== REQUIREMENTS ==
Reproduce every record below exactly as written, leaving out any pictures.

== EXERCISE DATA ==

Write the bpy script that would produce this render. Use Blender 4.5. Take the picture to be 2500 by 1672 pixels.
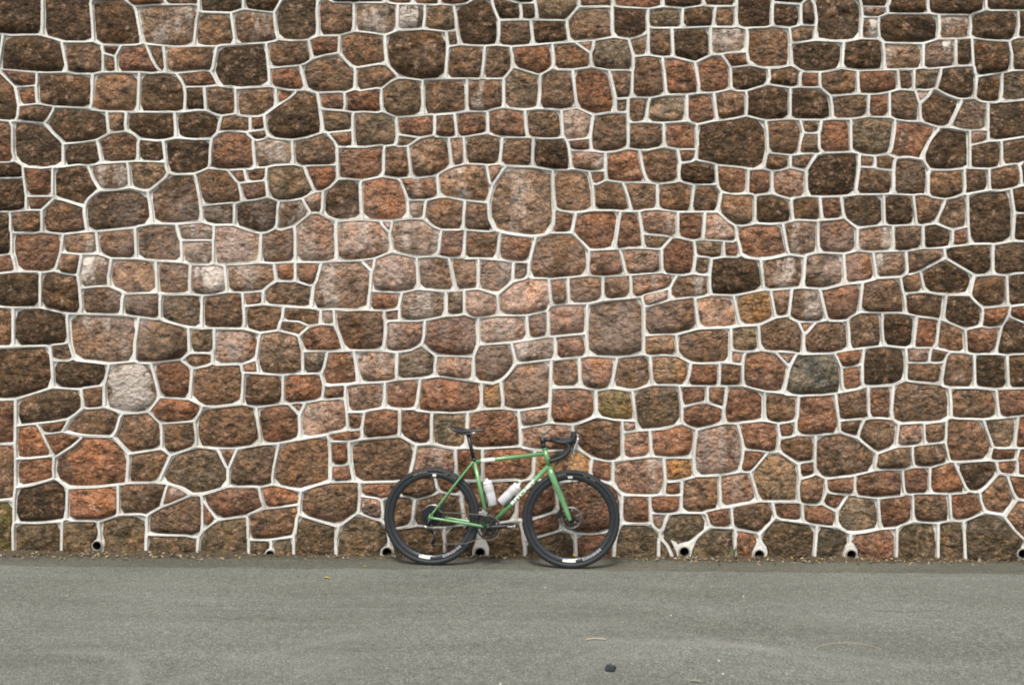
import bpy, math, random
import numpy as np
from mathutils import Matrix, Vector

for o in list(bpy.data.objects):
    bpy.data.objects.remove(o, do_unlink=True)
SC = bpy.context.scene
COL = SC.collection
random.seed(11)
rng = np.random.default_rng(5)
R = math.radians

# ------------------------------------------------------------------ camera
cam_data = bpy.data.cameras.new('camera')
cam = bpy.data.objects.new('camera', cam_data)
COL.objects.link(cam)
cam.location = (0.0, -6.703, 1.60)
cam.rotation_euler = (R(90), 0, 0)
cam_data.sensor_width = 36.0
cam_data.lens = 31.18
cam_data.clip_end = 600.0
cam_data.dof.use_dof = True
cam_data.dof.focus_distance = 6.35
cam_data.dof.aperture_fstop = 4.0
SC.camera = cam
SC.cycles.filter_width = 1.9

# ------------------------------------------------------------------ overcast daylight
world = bpy.data.worlds.new('World')
SC.world = world
world.use_nodes = True
wn = world.node_tree
wn.nodes.clear()
sky = wn.nodes.new('ShaderNodeTexSky')
sky.sky_type = 'NISHITA'
sky.sun_disc = False
SUN_EL, SUN_AZ = R(60), R(190)
sky.sun_elevation = SUN_EL
sky.sun_rotation = SUN_AZ
sky.air_density = 1.0
sky.dust_density = 4.0
hs = wn.nodes.new('ShaderNodeHueSaturation')
hs.inputs['Saturation'].default_value = 0.22
bg = wn.nodes.new('ShaderNodeBackground')
bg.inputs['Strength'].default_value = 0.115
wo = wn.nodes.new('ShaderNodeOutputWorld')
wn.links.new(sky.outputs[0], hs.inputs['Color'])
wn.links.new(hs.outputs[0], bg.inputs[0])
wn.links.new(bg.outputs[0], wo.inputs[0])
sd = bpy.data.lights.new('sun', 'SUN')
sd.energy = 2.3
sd.angle = R(16)
sd.color = (1.0, 0.95, 0.87)
sun = bpy.data.objects.new('sun', sd)
COL.objects.link(sun)
# direction the light comes from (same azimuth as the sky: 0 = +Y, clockwise)
sv = Vector((math.sin(SUN_AZ) * math.cos(SUN_EL), math.cos(SUN_AZ) * math.cos(SUN_EL), math.sin(SUN_EL)))
sun.rotation_euler = sv.to_track_quat('Z', 'Y').to_euler()
sun.location = (0, -8, 12)
SC.view_settings.view_transform = 'Standard'
SC.view_settings.look = 'None'
SC.view_settings.exposure = 0.60
SC.view_settings.gamma = 1.0
SC.view_settings.use_curve_mapping = False

# ------------------------------------------------------------------ materials
def mat(name):
    m = bpy.data.materials.new(name)
    m.use_nodes = True
    nt = m.node_tree
    nt.nodes.clear()
    out = nt.nodes.new('ShaderNodeOutputMaterial')
    b = nt.nodes.new('ShaderNodeBsdfPrincipled')
    nt.links.new(b.outputs[0], out.inputs[0])
    return m, nt, b

def N(nt, kind, **kw):
    n = nt.nodes.new(kind)
    for k, v in kw.items():
        if k in n.inputs:
            n.inputs[k].default_value = v
        else:
            setattr(n, k, v)
    return n

def noise(nt, vec, scale, detail=4.0, rough=0.6):
    n = N(nt, 'ShaderNodeTexNoise', Scale=scale, Detail=detail, Roughness=rough)
    if vec is not None:
        nt.links.new(vec, n.inputs['Vector'])
    return n.outputs['Fac']

def ramp(nt, fac, stops):
    n = nt.nodes.new('ShaderNodeValToRGB')
    cr = n.color_ramp
    while len(cr.elements) < len(stops):
        cr.elements.new(0.5)
    for e, (p, c) in zip(cr.elements, stops):
        e.position = p
        e.color = (c, c, c, 1) if not isinstance(c, tuple) else (*c, 1)
    nt.links.new(fac, n.inputs[0])
    return n.outputs[0]

def mix(nt, fac, a, b, blend='MIX'):
    n = nt.nodes.new('ShaderNodeMix')
    n.data_type = 'RGBA'
    n.blend_type = blend
    for sock, v in ((n.inputs[0], fac), (n.inputs[6], a), (n.inputs[7], b)):
        if isinstance(v, (int, float)):
            sock.default_value = v
        elif isinstance(v, tuple):
            sock.default_value = (*v, 1)
        else:
            nt.links.new(v, sock)
    return n.outputs[2]

def math_n(nt, op, a, b=0.0, clamp=False):
    n = nt.nodes.new('ShaderNodeMath')
    n.operation = op
    n.use_clamp = clamp
    for i, v in enumerate((a, b)):
        if isinstance(v, (int, float)):
            n.inputs[i].default_value = v
        else:
            nt.links.new(v, n.inputs[i])
    return n.outputs[0]

def mapped(nt, vec, scale):
    n = N(nt, 'ShaderNodeMapping')
    n.inputs['Scale'].default_value = scale
    nt.links.new(vec, n.inputs['Vector'])
    return n.outputs[0]

def bump(nt, b, h, strength, dist):
    n = N(nt, 'ShaderNodeBump', Strength=strength, Distance=dist)
    nt.links.new(h, n.inputs['Height'])
    nt.links.new(n.outputs[0], b.inputs['Normal'])

def plain(name, color, rough=0.5, metal=0.0, vary=0.15, scale=40.0, coat=0.0, bmp=0.0):
    m, nt, b = mat(name)
    tc = N(nt, 'ShaderNodeTexCoord').outputs['Object']
    f = noise(nt, tc, scale)
    k = ramp(nt, f, [(0.25, 1 - vary), (0.75, 1.0)])
    nt.links.new(mix(nt, 1.0, color, k, 'MULTIPLY'), b.inputs['Base Color'])
    r = ramp(nt, f, [(0.3, max(0.0, rough - 0.08)), (0.7, min(1.0, rough + 0.08))])
    nt.links.new(r, b.inputs['Roughness'])
    b.inputs['Metallic'].default_value = metal
    if coat:
        b.inputs['Coat Weight'].default_value = coat
        b.inputs['Coat Roughness'].default_value = 0.08
    if bmp:
        bump(nt, b, noise(nt, tc, scale * 4), 0.5, bmp)
    return m

def pale_patches(nt, pos, amount):
    """leached lime on the left of the wall and a paler middle, in ragged cloudy patches over stones and joints alike"""
    total = None
    for cx, cz, rx, rz in ((-2.35, 2.35, 1.15, 0.55), (-0.9, 2.25, 0.9, 0.6), (0.15, 1.75, 1.5, 0.75), (2.5, 2.25, 0.5, 0.35), (-2.95, 1.75, 0.35, 0.5)):
        n = N(nt, 'ShaderNodeMapping')
        n.inputs['Location'].default_value = (-cx / rx, 0, -cz / rz)
        n.inputs['Scale'].default_value = (1 / rx, 0, 1 / rz)
        nt.links.new(pos, n.inputs['Vector'])
        ln = N(nt, 'ShaderNodeVectorMath', operation='LENGTH')
        nt.links.new(n.outputs[0], ln.inputs[0])
        m = ramp(nt, ln.outputs['Value'], [(0.15, 1.0), (1.0, 0.0)])
        total = m if total is None else math_n(nt, 'MAXIMUM', total, m)
    f = noise(nt, mapped(nt, pos, (5.0, 5.0, 2.2)), 1.0, 7.0, 0.68)
    f = ramp(nt, f, [(0.40, 0.0), (0.66, 1.0)])
    return math_n(nt, 'MULTIPLY', math_n(nt, 'MULTIPLY', total, f), amount)

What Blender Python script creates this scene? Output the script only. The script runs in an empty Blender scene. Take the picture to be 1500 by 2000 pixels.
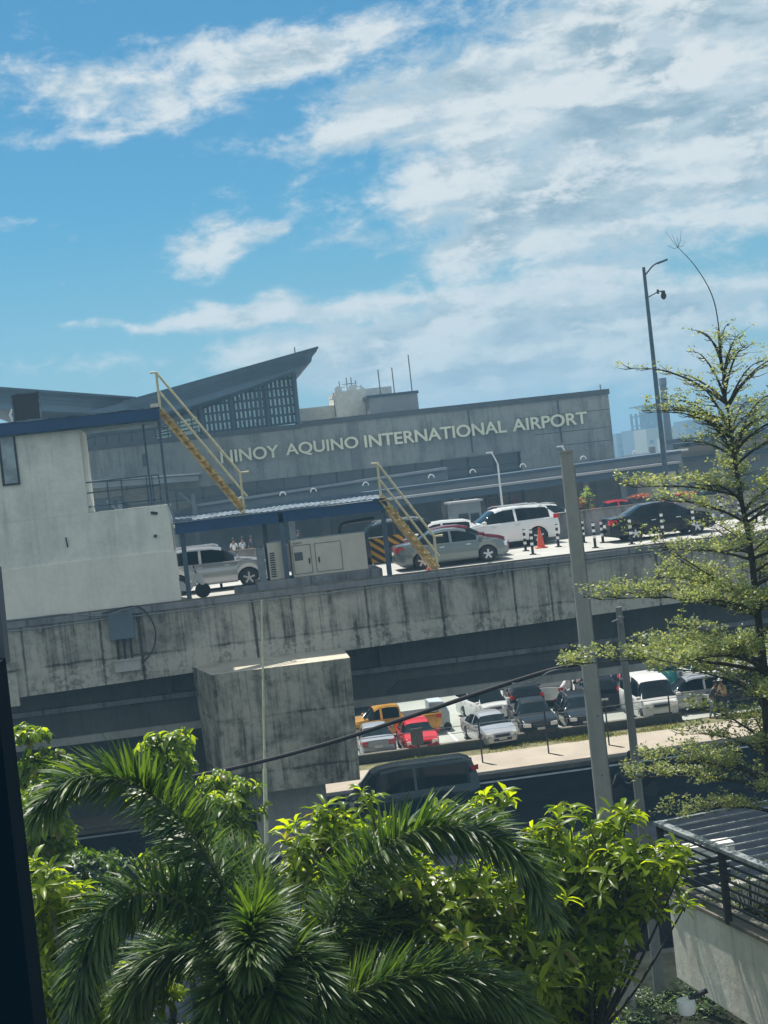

== RESULT ==
Write the bpy script that would produce this render. Use Blender 4.5. Take the picture to be 2500 by 1672 pixels.
import bpy, math, random
import numpy as np
from mathutils import Matrix, Vector

for o in list(bpy.data.objects):
    bpy.data.objects.remove(o, do_unlink=True)
SC = bpy.context.scene
COL = SC.collection
random.seed(11)
rng = np.random.default_rng(5)
R = math.radians

# ------------------------------------------------------------------ camera
cam_data = bpy.data.cameras.new('camera')
cam = bpy.data.objects.new('camera', cam_data)
COL.objects.link(cam)
cam.location = (0.0, -6.703, 1.60)
cam.rotation_euler = (R(90), 0, 0)
cam_data.sensor_width = 36.0
cam_data.lens = 31.18
cam_data.clip_end = 600.0
cam_data.dof.use_dof = True
cam_data.dof.focus_distance = 6.35
cam_data.dof.aperture_fstop = 4.0
SC.camera = cam
SC.cycles.filter_width = 1.9

# ------------------------------------------------------------------ overcast daylight
world = bpy.data.worlds.new('World')
SC.world = world
world.use_nodes = True
wn = world.node_tree
wn.nodes.clear()
sky = wn.nodes.new('ShaderNodeTexSky')
sky.sky_type = 'NISHITA'
sky.sun_disc = False
SUN_EL, SUN_AZ = R(60), R(190)
sky.sun_elevation = SUN_EL
sky.sun_rotation = SUN_AZ
sky.air_density = 1.0
sky.dust_density = 4.0
hs = wn.nodes.new('ShaderNodeHueSaturation')
hs.inputs['Saturation'].default_value = 0.22
bg = wn.nodes.new('ShaderNodeBackground')
bg.inputs['Strength'].default_value = 0.115
wo = wn.nodes.new('ShaderNodeOutputWorld')
wn.links.new(sky.outputs[0], hs.inputs['Color'])
wn.links.new(hs.outputs[0], bg.inputs[0])
wn.links.new(bg.outputs[0], wo.inputs[0])
sd = bpy.data.lights.new('sun', 'SUN')
sd.energy = 2.3
sd.angle = R(16)
sd.color = (1.0, 0.95, 0.87)
sun = bpy.data.objects.new('sun', sd)
COL.objects.link(sun)
# direction the light comes from (same azimuth as the sky: 0 = +Y, clockwise)
sv = Vector((math.sin(SUN_AZ) * math.cos(SUN_EL), math.cos(SUN_AZ) * math.cos(SUN_EL), math.sin(SUN_EL)))
sun.rotation_euler = sv.to_track_quat('Z', 'Y').to_euler()
sun.location = (0, -8, 12)
SC.view_settings.view_transform = 'Standard'
SC.view_settings.look = 'None'
SC.view_settings.exposure = 0.60
SC.view_settings.gamma = 1.0
SC.view_settings.use_curve_mapping = False

# ------------------------------------------------------------------ materials
def mat(name):
    m = bpy.data.materials.new(name)
    m.use_nodes = True
    nt = m.node_tree
    nt.nodes.clear()
    out = nt.nodes.new('ShaderNodeOutputMaterial')
    b = nt.nodes.new('ShaderNodeBsdfPrincipled')
    nt.links.new(b.outputs[0], out.inputs[0])
    return m, nt, b

def N(nt, kind, **kw):
    n = nt.nodes.new(kind)
    for k, v in kw.items():
        if k in n.inputs:
            n.inputs[k].default_value = v
        else:
            setattr(n, k, v)
    return n

def noise(nt, vec, scale, detail=4.0, rough=0.6):
    n = N(nt, 'ShaderNodeTexNoise', Scale=scale, Detail=detail, Roughness=rough)
    if vec is not None:
        nt.links.new(vec, n.inputs['Vector'])
    return n.outputs['Fac']

def ramp(nt, fac, stops):
    n = nt.nodes.new('ShaderNodeValToRGB')
    cr = n.color_ramp
    while len(cr.elements) < len(stops):
        cr.elements.new(0.5)
    for e, (p, c) in zip(cr.elements, stops):
        e.position = p
        e.color = (c, c, c, 1) if not isinstance(c, tuple) else (*c, 1)
    nt.links.new(fac, n.inputs[0])
    return n.outputs[0]

def mix(nt, fac, a, b, blend='MIX'):
    n = nt.nodes.new('ShaderNodeMix')
    n.data_type = 'RGBA'
    n.blend_type = blend
    for sock, v in ((n.inputs[0], fac), (n.inputs[6], a), (n.inputs[7], b)):
        if isinstance(v, (int, float)):
            sock.default_value = v
        elif isinstance(v, tuple):
            sock.default_value = (*v, 1)
        else:
            nt.links.new(v, sock)
    return n.outputs[2]

def math_n(nt, op, a, b=0.0, clamp=False):
    n = nt.nodes.new('ShaderNodeMath')
    n.operation = op
    n.use_clamp = clamp
    for i, v in enumerate((a, b)):
        if isinstance(v, (int, float)):
            n.inputs[i].default_value = v
        else:
            nt.links.new(v, n.inputs[i])
    return n.outputs[0]

def mapped(nt, vec, scale):
    n = N(nt, 'ShaderNodeMapping')
    n.inputs['Scale'].default_value = scale
    nt.links.new(vec, n.inputs['Vector'])
    return n.outputs[0]

def bump(nt, b, h, strength, dist):
    n = N(nt, 'ShaderNodeBump', Strength=strength, Distance=dist)
    nt.links.new(h, n.inputs['Height'])
    nt.links.new(n.outputs[0], b.inputs['Normal'])

def plain(name, color, rough=0.5, metal=0.0, vary=0.15, scale=40.0, coat=0.0, bmp=0.0):
    m, nt, b = mat(name)
    tc = N(nt, 'ShaderNodeTexCoord').outputs['Object']
    f = noise(nt, tc, scale)
    k = ramp(nt, f, [(0.25, 1 - vary), (0.75, 1.0)])
    nt.links.new(mix(nt, 1.0, color, k, 'MULTIPLY'), b.inputs['Base Color'])
    r = ramp(nt, f, [(0.3, max(0.0, rough - 0.08)), (0.7, min(1.0, rough + 0.08))])
    nt.links.new(r, b.inputs['Roughness'])
    b.inputs['Metallic'].default_value = metal
    if coat:
        b.inputs['Coat Weight'].default_value = coat
        b.inputs['Coat Roughness'].default_value = 0.08
    if bmp:
        bump(nt, b, noise(nt, tc, scale * 4), 0.5, bmp)
    return m

def pale_patches(nt, pos, amount):
    """leached lime on the left of the wall and a paler middle, in ragged cloudy patches over stones and joints alike"""
    total = None
    for cx, cz, rx, rz in ((-2.35, 2.35, 1.15, 0.55), (-0.9, 2.25, 0.9, 0.6), (0.15, 1.75, 1.5, 0.75), (2.5, 2.25, 0.5, 0.35), (-2.95, 1.75, 0.35, 0.5)):
        n = N(nt, 'ShaderNodeMapping')
        n.inputs['Location'].default_value = (-cx / rx, 0, -cz / rz)
        n.inputs['Scale'].default_value = (1 / rx, 0, 1 / rz)
        nt.links.new(pos, n.inputs['Vector'])
        ln = N(nt, 'ShaderNodeVectorMath', operation='LENGTH')
        nt.links.new(n.outputs[0], ln.inputs[0])
        m = ramp(nt, ln.outputs['Value'], [(0.15, 1.0), (1.0, 0.0)])
        total = m if total is None else math_n(nt, 'MAXIMUM', total, m)
    f = noise(nt, mapped(nt, pos, (5.0, 5.0, 2.2)), 1.0, 7.0, 0.68)
    f = ramp(nt, f, [(0.40, 0.0), (0.66, 1.0)])
    return math_n(nt, 'MULTIPLY', math_n(nt, 'MULTIPLY', total, f), amount)

What Blender Python script creates this scene? Output the script only. The script runs in an empty Blender scene. Take the picture to be 1500 by 2000 pixels.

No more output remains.